30 de abril de 2008

Liberalismo (III)

(Continuação da postagem anterior.)

CONSIDERAÇÕES SOBRE O LIBERALISMO E A DEMOCRACIA

O liberalismo é uma ideologia, um sistema de idéias e prescrições, enquanto a democracia é uma forma igualitária de condução da sociedade. A democracia é um método, que diz respeito à forma como as pessoas irão participar nas decisões coletivas. O liberalismo é bem mais amplo, pois não se restringe apenas à forma como as pessoas participarão das decisões coletivas, mas também diz respeito à própria forma como as pessoas irão conduzir suas vidas.

Vale destacar também que a liberdade, defendida pelo liberalismo, deve ser vista como uma característica individual, ou seja, cada indivíduo deve ter a sua própria liberdade para fazer aquilo que bem entender. A liberdade, nesse caso, pode ser associada a sentimentos como medo, crença e interesse, no sentido de serem individuais. Já a democracia é existente fora do indivíduo e, por isso mesmo, é um conceito coletivo.
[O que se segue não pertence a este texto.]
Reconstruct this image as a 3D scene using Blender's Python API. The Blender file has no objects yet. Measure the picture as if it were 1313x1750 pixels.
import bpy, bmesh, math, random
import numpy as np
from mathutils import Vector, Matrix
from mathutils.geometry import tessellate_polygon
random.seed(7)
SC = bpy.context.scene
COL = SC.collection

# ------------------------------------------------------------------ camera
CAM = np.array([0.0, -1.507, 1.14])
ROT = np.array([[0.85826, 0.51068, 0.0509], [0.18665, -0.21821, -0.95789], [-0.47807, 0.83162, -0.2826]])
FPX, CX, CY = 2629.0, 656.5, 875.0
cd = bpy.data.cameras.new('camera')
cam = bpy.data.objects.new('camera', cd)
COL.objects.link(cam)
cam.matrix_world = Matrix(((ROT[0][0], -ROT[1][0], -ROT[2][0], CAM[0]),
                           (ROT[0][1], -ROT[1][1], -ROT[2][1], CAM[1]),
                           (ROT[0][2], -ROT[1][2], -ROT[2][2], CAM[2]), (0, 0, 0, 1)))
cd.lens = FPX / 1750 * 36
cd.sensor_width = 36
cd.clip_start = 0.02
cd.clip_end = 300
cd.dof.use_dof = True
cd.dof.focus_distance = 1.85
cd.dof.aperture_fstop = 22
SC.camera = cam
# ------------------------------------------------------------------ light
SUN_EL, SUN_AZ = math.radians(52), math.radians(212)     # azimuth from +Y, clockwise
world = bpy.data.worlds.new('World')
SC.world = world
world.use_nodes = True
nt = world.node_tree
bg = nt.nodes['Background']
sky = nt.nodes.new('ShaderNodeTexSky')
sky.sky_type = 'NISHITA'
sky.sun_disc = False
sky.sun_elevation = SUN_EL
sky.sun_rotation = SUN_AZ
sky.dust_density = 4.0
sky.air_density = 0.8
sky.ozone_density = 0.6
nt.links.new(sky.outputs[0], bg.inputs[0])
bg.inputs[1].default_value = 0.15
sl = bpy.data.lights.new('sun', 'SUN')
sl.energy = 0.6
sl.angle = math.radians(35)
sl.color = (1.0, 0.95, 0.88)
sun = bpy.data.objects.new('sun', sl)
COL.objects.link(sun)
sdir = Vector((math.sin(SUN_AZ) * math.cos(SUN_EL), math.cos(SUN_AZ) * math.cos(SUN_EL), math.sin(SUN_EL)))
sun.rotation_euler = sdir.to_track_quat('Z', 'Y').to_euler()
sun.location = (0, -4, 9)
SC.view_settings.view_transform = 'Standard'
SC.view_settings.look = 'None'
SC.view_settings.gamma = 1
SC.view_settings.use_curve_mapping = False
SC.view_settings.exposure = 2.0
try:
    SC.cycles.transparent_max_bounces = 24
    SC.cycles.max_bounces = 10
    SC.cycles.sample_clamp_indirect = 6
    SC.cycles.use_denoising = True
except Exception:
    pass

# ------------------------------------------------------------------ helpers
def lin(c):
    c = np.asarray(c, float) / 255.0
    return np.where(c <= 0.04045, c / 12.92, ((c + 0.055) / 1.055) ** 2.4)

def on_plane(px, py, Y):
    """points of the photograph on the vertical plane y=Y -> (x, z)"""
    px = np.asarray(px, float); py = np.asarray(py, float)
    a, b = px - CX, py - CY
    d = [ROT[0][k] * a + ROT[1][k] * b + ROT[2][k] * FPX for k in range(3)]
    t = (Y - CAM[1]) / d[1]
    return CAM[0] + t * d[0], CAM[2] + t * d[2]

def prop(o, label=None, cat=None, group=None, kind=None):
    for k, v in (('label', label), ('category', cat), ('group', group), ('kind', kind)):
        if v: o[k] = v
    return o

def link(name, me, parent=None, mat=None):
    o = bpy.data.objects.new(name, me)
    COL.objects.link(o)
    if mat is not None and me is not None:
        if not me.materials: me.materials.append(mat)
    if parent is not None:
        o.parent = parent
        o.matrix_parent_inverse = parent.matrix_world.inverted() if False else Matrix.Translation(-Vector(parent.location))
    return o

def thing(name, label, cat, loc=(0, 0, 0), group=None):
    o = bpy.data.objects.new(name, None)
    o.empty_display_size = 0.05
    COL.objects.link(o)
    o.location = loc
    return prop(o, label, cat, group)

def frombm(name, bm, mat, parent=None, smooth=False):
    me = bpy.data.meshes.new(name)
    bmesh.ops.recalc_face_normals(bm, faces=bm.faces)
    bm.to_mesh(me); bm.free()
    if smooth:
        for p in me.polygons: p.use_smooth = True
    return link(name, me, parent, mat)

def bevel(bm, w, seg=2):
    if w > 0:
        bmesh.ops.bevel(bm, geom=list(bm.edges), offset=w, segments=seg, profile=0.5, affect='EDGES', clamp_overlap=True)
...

O critério meritocrático (de distinção) é uma das bases do liberalismo: todos os indivíduos têm o mesmo ponto de partida e se diferenciam devido ao esforço individual de cada um, não se considerando o resultado final. Já a democracia baseia-se no critério igualitário, onde o ponto de partida de cada indivíduo é ignorado, e a ênfase está no ponto de chegada de todos -- a igualdade.

O indivíduo, para o liberalismo, é abstrato, pois é formalmente igual a todos os outros. Porém, de forma alguma isso acontece na realidade -- conforme já dito anteriormente, o que importa para o liberalismo é o ponto de partida (a igualdade), e os resultados são diferentes devido ao esforço próprio de cada um. Dessa forma, não há homogeneidade social, com conseqüente estratificação da sociedade. Já para a democracia o indivíduo não é abstrato, é real, pois é no âmbito democrático que todos se expressam e onde há espaço igual para a manifestação comum das diferenças entre cada indivíduo.

RELAÇÃO ENTRE LIBERALISMO E DEMOCRACIA

"O pressuposto filosófico do Estado liberal (...) é a doutrina dos direitos do homem elaborada pela escola do direito natural: doutrina segundo a qual o homem, todos os homens, indiscriminadamente, têm por natureza e, portanto, independentemente de sua própria vontade, e menos ainda da vontade de alguns poucos ou de apenas um, certos direitos fundamentais, como o direito à vida, à liberdade, à segurança, à felicidade -- direitos esses que o Estado, ou mais concretamente aqueles que em um determinado momento histórico detêm o poder legítimo de exercer a força para obter a obediência a seus comandos devem respeitar, e portanto não invadir, e ao mesmo tempo proteger contra toda possível invasão por parte dos outros. Atribuir a alguém um direito significa reconhecer que ele tem a faculdade de fazer ou não fazer algo conforme seu desejo e também o poder de resistir, recorrendo, em última instância, à força (própria ou dos outros), contra o eventual transgressor, o qual tem em conseqüência o dever (ou a obrigação) de se abster de qualquer ato que possa de algum modo interferir naquela faculdade de fazer ou não fazer."

O jusnaturalismo é considerado o pressuposto "filosófico" do liberalismo porque ele serve para fundar os limites do poder à base de uma concepção geral e hipotética da natureza do homem que prescinde de toda verificação empírica e de toda prova histórica.

Como diz Locke: o estado de natureza é um estado de perfeita liberdade e igualdade, governado por uma lei da natureza que "ensina a todos os homens, desde que desejem consultá-la, que, sendo todos iguais e independentes, ninguém deve provocar danos aos demais no que se refere à vida, à saúde, à liberdade ou às posses".

O Estado liberal surge como uma "associação política" que deve conservar "os direitos naturais e não prescritíveis do homem". "(...) Os indivíduos têm direitos que não dependem da instituição de um soberano e a instituição do soberano tem a principal função de permitir a máxima explicitação desses direitos compatível com a segurança social. O que une a doutrina dos direitos do homem e o contratualismo é a comum concepção individualista da sociedade, a concepção segundo a qual primeiro existe o indivíduo singular com seus interesses e com suas carências, que tomam a forma de direitos em virtude da assunção de uma hipotética lei da natureza, e depois a sociedade".

"O acordo que dá origem ao Estado é possível porque, segundo a teoria do direito natural, existe na natureza uma lei que atribui a todos os indivíduos alguns direitos fundamentais de que o indivíduo apenas pode se despir voluntariamente, dentro dos limites em que esta renúncia, concordada com a análoga renúncia de todos os outros, permita a composição de uma livre e ordenada convivência".